*Stated goal:* Give back the entire listing verbatim.

*Data block:*
-- start --
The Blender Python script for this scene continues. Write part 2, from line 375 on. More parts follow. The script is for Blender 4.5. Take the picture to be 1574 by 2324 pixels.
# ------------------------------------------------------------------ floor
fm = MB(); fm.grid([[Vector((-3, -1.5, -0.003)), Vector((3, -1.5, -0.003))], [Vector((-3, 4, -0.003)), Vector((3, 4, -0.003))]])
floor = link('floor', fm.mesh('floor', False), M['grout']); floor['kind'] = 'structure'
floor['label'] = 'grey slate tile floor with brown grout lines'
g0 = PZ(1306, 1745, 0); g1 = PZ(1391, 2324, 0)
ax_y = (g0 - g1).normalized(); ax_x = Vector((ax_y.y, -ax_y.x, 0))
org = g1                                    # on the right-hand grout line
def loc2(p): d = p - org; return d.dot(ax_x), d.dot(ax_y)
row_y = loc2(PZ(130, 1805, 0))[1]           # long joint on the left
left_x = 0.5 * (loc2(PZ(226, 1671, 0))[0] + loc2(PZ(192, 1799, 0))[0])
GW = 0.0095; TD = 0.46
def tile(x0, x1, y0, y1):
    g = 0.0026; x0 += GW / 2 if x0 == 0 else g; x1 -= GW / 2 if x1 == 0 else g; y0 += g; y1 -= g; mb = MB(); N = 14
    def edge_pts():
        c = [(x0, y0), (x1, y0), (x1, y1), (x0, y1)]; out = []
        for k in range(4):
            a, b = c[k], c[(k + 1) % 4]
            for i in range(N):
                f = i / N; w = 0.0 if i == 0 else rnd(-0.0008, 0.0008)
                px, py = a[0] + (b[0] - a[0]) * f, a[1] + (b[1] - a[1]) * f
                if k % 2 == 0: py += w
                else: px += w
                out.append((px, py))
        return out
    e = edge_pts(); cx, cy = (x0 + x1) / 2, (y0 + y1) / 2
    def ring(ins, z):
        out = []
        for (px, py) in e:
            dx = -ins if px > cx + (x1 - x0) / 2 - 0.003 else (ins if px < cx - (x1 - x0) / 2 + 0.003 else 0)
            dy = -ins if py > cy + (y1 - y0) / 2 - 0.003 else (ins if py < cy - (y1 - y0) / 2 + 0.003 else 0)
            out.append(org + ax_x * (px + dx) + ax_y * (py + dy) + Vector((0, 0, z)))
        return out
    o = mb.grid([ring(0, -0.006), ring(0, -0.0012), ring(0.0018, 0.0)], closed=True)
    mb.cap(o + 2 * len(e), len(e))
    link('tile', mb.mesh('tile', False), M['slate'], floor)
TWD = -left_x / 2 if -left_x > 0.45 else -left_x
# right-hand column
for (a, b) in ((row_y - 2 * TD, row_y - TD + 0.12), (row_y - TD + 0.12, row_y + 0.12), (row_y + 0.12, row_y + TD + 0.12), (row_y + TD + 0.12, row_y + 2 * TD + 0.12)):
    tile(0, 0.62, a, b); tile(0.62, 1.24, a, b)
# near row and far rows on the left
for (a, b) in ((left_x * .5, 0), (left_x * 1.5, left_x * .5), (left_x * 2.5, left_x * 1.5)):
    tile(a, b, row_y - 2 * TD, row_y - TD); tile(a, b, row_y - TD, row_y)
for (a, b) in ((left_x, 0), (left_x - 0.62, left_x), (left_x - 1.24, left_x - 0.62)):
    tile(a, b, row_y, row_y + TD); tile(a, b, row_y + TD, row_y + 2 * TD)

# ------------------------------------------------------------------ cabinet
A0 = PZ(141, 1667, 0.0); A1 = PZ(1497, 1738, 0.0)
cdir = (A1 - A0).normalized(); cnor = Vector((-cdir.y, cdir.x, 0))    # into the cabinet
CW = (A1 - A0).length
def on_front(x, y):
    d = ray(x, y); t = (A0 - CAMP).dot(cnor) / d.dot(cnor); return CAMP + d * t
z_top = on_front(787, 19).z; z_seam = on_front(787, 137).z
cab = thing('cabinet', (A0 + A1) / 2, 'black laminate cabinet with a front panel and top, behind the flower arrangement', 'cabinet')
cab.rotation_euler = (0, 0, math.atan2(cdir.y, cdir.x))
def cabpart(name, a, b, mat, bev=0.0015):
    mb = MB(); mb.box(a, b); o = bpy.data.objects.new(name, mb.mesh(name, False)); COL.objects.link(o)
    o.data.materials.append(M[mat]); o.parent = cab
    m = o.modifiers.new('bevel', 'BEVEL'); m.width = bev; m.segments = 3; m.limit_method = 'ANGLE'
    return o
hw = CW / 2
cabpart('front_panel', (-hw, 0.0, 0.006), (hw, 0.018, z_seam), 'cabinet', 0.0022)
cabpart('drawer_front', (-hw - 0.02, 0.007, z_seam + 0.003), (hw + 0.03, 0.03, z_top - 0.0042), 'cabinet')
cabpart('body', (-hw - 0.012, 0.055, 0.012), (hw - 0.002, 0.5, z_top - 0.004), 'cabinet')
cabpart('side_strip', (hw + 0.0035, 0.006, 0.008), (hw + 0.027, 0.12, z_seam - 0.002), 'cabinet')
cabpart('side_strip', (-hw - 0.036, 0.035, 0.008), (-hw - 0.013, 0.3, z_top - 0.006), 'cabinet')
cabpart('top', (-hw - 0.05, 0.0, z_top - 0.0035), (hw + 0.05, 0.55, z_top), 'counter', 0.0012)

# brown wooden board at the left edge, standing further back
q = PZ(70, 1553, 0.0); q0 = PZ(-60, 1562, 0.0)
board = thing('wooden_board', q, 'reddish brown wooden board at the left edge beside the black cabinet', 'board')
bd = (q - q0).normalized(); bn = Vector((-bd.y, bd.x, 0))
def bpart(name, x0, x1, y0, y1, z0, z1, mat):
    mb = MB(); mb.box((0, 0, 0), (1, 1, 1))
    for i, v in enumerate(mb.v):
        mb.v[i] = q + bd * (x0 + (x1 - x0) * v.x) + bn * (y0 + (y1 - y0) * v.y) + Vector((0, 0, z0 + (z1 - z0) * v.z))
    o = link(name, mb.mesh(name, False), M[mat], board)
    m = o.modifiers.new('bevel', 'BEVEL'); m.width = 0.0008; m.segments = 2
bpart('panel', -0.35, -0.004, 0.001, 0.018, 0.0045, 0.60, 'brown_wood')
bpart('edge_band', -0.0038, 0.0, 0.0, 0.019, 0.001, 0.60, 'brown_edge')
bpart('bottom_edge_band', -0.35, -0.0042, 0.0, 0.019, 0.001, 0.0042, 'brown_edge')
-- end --
*Solution to this exercise:*
The Blender Python script for this scene continues. Write part 2, from line 375 on. More parts follow. The script is for Blender 4.5. Take the picture to be 1574 by 2324 pixels.
# ------------------------------------------------------------------ floor
fm = MB(); fm.grid([[Vector((-3, -1.5, -0.003)), Vector((3, -1.5, -0.003))], [Vector((-3, 4, -0.003)), Vector((3, 4, -0.003))]])
floor = link('floor', fm.mesh('floor', False), M['grout']); floor['kind'] = 'structure'
floor['label'] = 'grey slate tile floor with brown grout lines'
g0 = PZ(1306, 1745, 0); g1 = PZ(1391, 2324, 0)
ax_y = (g0 - g1).normalized(); ax_x = Vector((ax_y.y, -ax_y.x, 0))
org = g1                                    # on the right-hand grout line
def loc2(p): d = p - org; return d.dot(ax_x), d.dot(ax_y)
row_y = loc2(PZ(130, 1805, 0))[1]           # long joint on the left
left_x = 0.5 * (loc2(PZ(226, 1671, 0))[0] + loc2(PZ(192, 1799, 0))[0])
GW = 0.0095; TD = 0.46
def tile(x0, x1, y0, y1):
    g = 0.0026; x0 += GW / 2 if x0 == 0 else g; x1 -= GW / 2 if x1 == 0 else g; y0 += g; y1 -= g; mb = MB(); N = 14
    def edge_pts():
        c = [(x0, y0), (x1, y0), (x1, y1), (x0, y1)]; out = []
        for k in range(4):
            a, b = c[k], c[(k + 1) % 4]
            for i in range(N):
                f = i / N; w = 0.0 if i == 0 else rnd(-0.0008, 0.0008)
                px, py = a[0] + (b[0] - a[0]) * f, a[1] + (b[1] - a[1]) * f
                if k % 2 == 0: py += w
                else: px += w
                out.append((px, py))
        return out
    e = edge_pts(); cx, cy = (x0 + x1) / 2, (y0 + y1) / 2
    def ring(ins, z):
        out = []
        for (px, py) in e:
            dx = -ins if px > cx + (x1 - x0) / 2 - 0.003 else (ins if px < cx - (x1 - x0) / 2 + 0.003 else 0)
            dy = -ins if py > cy + (y1 - y0) / 2 - 0.003 else (ins if py < cy - (y1 - y0) / 2 + 0.003 else 0)
            out.append(org + ax_x * (px + dx) + ax_y * (py + dy) + Vector((0, 0, z)))
        return out
    o = mb.grid([ring(0, -0.006), ring(0, -0.0012), ring(0.0018, 0.0)], closed=True)
    mb.cap(o + 2 * len(e), len(e))
    link('tile', mb.mesh('tile', False), M['slate'], floor)
TWD = -left_x / 2 if -left_x > 0.45 else -left_x
# right-hand column
for (a, b) in ((row_y - 2 * TD, row_y - TD + 0.12), (row_y - TD + 0.12, row_y + 0.12), (row_y + 0.12, row_y + TD + 0.12), (row_y + TD + 0.12, row_y + 2 * TD + 0.12)):
    tile(0, 0.62, a, b); tile(0.62, 1.24, a, b)
# near row and far rows on the left
for (a, b) in ((left_x * .5, 0), (left_x * 1.5, left_x * .5), (left_x * 2.5, left_x * 1.5)):
    tile(a, b, row_y - 2 * TD, row_y - TD); tile(a, b, row_y - TD, row_y)
for (a, b) in ((left_x, 0), (left_x - 0.62, left_x), (left_x - 1.24, left_x - 0.62)):
    tile(a, b, row_y, row_y + TD); tile(a, b, row_y + TD, row_y + 2 * TD)

# ------------------------------------------------------------------ cabinet
A0 = PZ(141, 1667, 0.0); A1 = PZ(1497, 1738, 0.0)
cdir = (A1 - A0).normalized(); cnor = Vector((-cdir.y, cdir.x, 0))    # into the cabinet
CW = (A1 - A0).length
def on_front(x, y):
    d = ray(x, y); t = (A0 - CAMP).dot(cnor) / d.dot(cnor); return CAMP + d * t
z_top = on_front(787, 19).z; z_seam = on_front(787, 137).z
cab = thing('cabinet', (A0 + A1) / 2, 'black laminate cabinet with a front panel and top, behind the flower arrangement', 'cabinet')
cab.rotation_euler = (0, 0, math.atan2(cdir.y, cdir.x))
def cabpart(name, a, b, mat, bev=0.0015):
    mb = MB(); mb.box(a, b); o = bpy.data.objects.new(name, mb.mesh(name, False)); COL.objects.link(o)
    o.data.materials.append(M[mat]); o.parent = cab
    m = o.modifiers.new('bevel', 'BEVEL'); m.width = bev; m.segments = 3; m.limit_method = 'ANGLE'
    return o
hw = CW / 2
cabpart('front_panel', (-hw, 0.0, 0.006), (hw, 0.018, z_seam), 'cabinet', 0.0022)
cabpart('drawer_front', (-hw - 0.02, 0.007, z_seam + 0.003), (hw + 0.03, 0.03, z_top - 0.0042), 'cabinet')
cabpart('body', (-hw - 0.012, 0.055, 0.012), (hw - 0.002, 0.5, z_top - 0.004), 'cabinet')
cabpart('side_strip', (hw + 0.0035, 0.006, 0.008), (hw + 0.027, 0.12, z_seam - 0.002), 'cabinet')
cabpart('side_strip', (-hw - 0.036, 0.035, 0.008), (-hw - 0.013, 0.3, z_top - 0.006), 'cabinet')
cabpart('top', (-hw - 0.05, 0.0, z_top - 0.0035), (hw + 0.05, 0.55, z_top), 'counter', 0.0012)

# brown wooden board at the left edge, standing further back
q = PZ(70, 1553, 0.0); q0 = PZ(-60, 1562, 0.0)
board = thing('wooden_board', q, 'reddish brown wooden board at the left edge beside the black cabinet', 'board')
bd = (q - q0).normalized(); bn = Vector((-bd.y, bd.x, 0))
def bpart(name, x0, x1, y0, y1, z0, z1, mat):
    mb = MB(); mb.box((0, 0, 0), (1, 1, 1))
    for i, v in enumerate(mb.v):
        mb.v[i] = q + bd * (x0 + (x1 - x0) * v.x) + bn * (y0 + (y1 - y0) * v.y) + Vector((0, 0, z0 + (z1 - z0) * v.z))
    o = link(name, mb.mesh(name, False), M[mat], board)
    m = o.modifiers.new('bevel', 'BEVEL'); m.width = 0.0008; m.segments = 2
bpart('panel', -0.35, -0.004, 0.001, 0.018, 0.0045, 0.60, 'brown_wood')
bpart('edge_band', -0.0038, 0.0, 0.0, 0.019, 0.001, 0.60, 'brown_edge')
bpart('bottom_edge_band', -0.35, -0.0042, 0.0, 0.019, 0.001, 0.0042, 'brown_edge')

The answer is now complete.